In “Through the Looking Glass,” the Queen tells Alice: “sometimes I’ve believed as many as six impossible things before breakfast.” She might have choked on her grits, however, at the thought of Ted Cruz becoming the Republican nominee.
Until a few weeks ago he was low in the polls and loathed by the GOP establishment. Sen. Lindsey Graham joked about murdering him. But now, the impossible has happened: Cruz’s unlikely emergence as the favorite to beat Donald Trump. His transformative win in Wisconsin. And even his unthinkable endorsement by Graham.
Can Ted believe this is happening? And does he — or his party — really understand what it all means?
The impossibility of this story begins with the very character of Ted Cruz. He has Cuban heritage but somehow wound up an evangelical. He is unquestionably a cultural conservative, yet that rhetorical flourish was honed at Ivy League schools. He later became defined as a tea party outsider, but he began his political career by working for George W. Bush’s 2000 campaign — an effort that backfired because, as he admitted later, he made far more enemies than friends. The question of likeability dogs him to this day.
A lot of critics have written unpleasant articles about his face. In fact, it’s hard to think of a candidate who has attracted such mean and spiteful commentary. For proof that he’s both normal and soft-centered, one only has to view footage of him killing time during a debate break by playing with his daughter. All the same, the man is no Marco Rubio. While Rubio looked like he ought to win and lost in spite of it, Cruz is winning in spite of even George W. Bush — a famously laid back man — reportedly saying “I just don’t like that guy.”
But, then again, Cruz likely never imagined that he was going to be the front-runner. He thought he’d be running the classic conservative outsider candidacy: win Iowa, win the South, monopolize the religious vote. He narrowly pulled off the first part, the rest went wrong. Trump performed better among Southerners and evangelicals, which led many commentators to assume that Cruz was on the way out.
But in this year of surreal turns, Cruz’s assumption that he’d be the second-ranked candidate actually helped him survive the Trump tsunami. While the other candidates were focusing on big primaries, his staff was quietly preparing victories in caucuses and working hard behind the scenes to turn popular vote losses into more delegates than expected — as happened in Louisiana.
This approach paid off big time in Colorado, where Cruz campaigners achieved a clean sweep of all 34 delegates selected at byzantine conventions.
Remember, this strategy was originally intended just to keep Cruz in contention against a mainstream candidate like Jeb Bush. But deployed against Donald Trump, in a year where the race is astonishingly close, it’s actually turned him into the only credible choice for the establishment.

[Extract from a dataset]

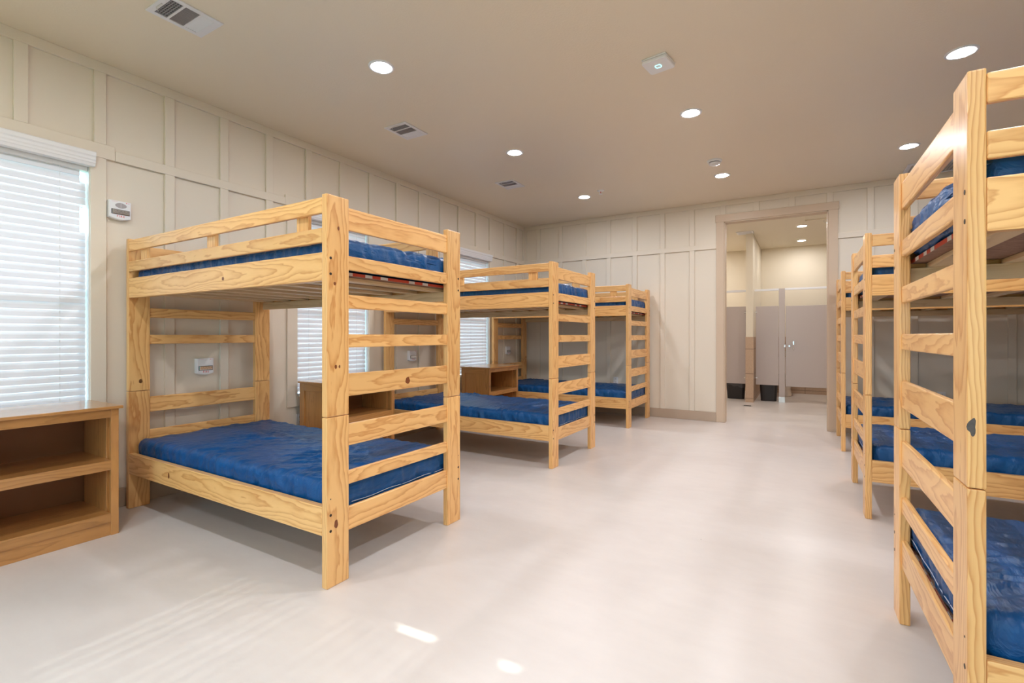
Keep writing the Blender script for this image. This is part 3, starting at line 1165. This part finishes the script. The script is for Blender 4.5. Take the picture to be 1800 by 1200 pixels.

For instance, I’m told that Cruz’s people had every intention from the very beginning of exploiting Rule 40(b) to his advantage. This rule stipulates that only a candidate who has won delegate majorities in at least eight states can be nominated. It could be used to disqualify John Kasich — perhaps leaving Cruz as the only lawful alternative to The Donald at the convention, presuming he himself is judged to have met the criteria.
But there is yet another unexpected twist: In their rush to beat Trump, the party elite may find itself elevating a man who is even more radical than the person they’re trying to beat.
Trump is rhetorically extreme but on paper quite moderate. His shifting views on abortion are, I’m sure, the product of never having thought very hard about the subject — and the occasional foray into anti-Muslim prejudice or the war over Christmas are cover for an instinctual liberalism.
Trump is for universal health care, protecting U.S. industry and withdrawing from world affairs. Cruz, by contrast, would be one of the most conservative men ever to head the GOP ticket. He favors the gold standard, rejects orthodoxy on climate change, and likes the flat tax. His foreign policy could be summed up as “whatever is best for America.” He would carpet bomb ISIS, but only because it is an imminent threat. Libya, he would have avoided.
The difference between Trump and Cruz is that Trump is just a populist. Cruz is motivated by philosophy — a constitutionalism that has a libertarian streak. For example, Cruz does not personally approve of marijuana use but would allow the states to legislate on it. And his opposition to National Security Agency data gathering, the use of torture and ethanol subsidies all attest to his willingness to take on big government.
They reflect the rugged individualism of a very individualist candidate, and point to the fundamental paradox of the Cruz candidacy. What has made it resilient and a bold contrast to Trump is also what could make it frightening to many voters: its cool, calculating stubbornness.
I’m not of the view that Trump has lost the nomination. On the contrary, he remains the front-runner. But presuming that Cruz does win the nomination, there will have to be a reckoning. The party will probably discover that it can’t force a running-mate or policy choices on a man who only ever does things his way.
Cruz may discover that while the party is happy to dump Trump, it’s not so happy to be dictated to by another maverick. Both party and candidate will find themselves on the receiving end of attacks by a Democratic National Committee overjoyed to run against an ideologue.
Cruz’s nomination would be a legacy of Trump’s candidacy, and the way that it messed up the primary fight. It would change the GOP’s problems but not end them. That, I fear, really is an impossible task.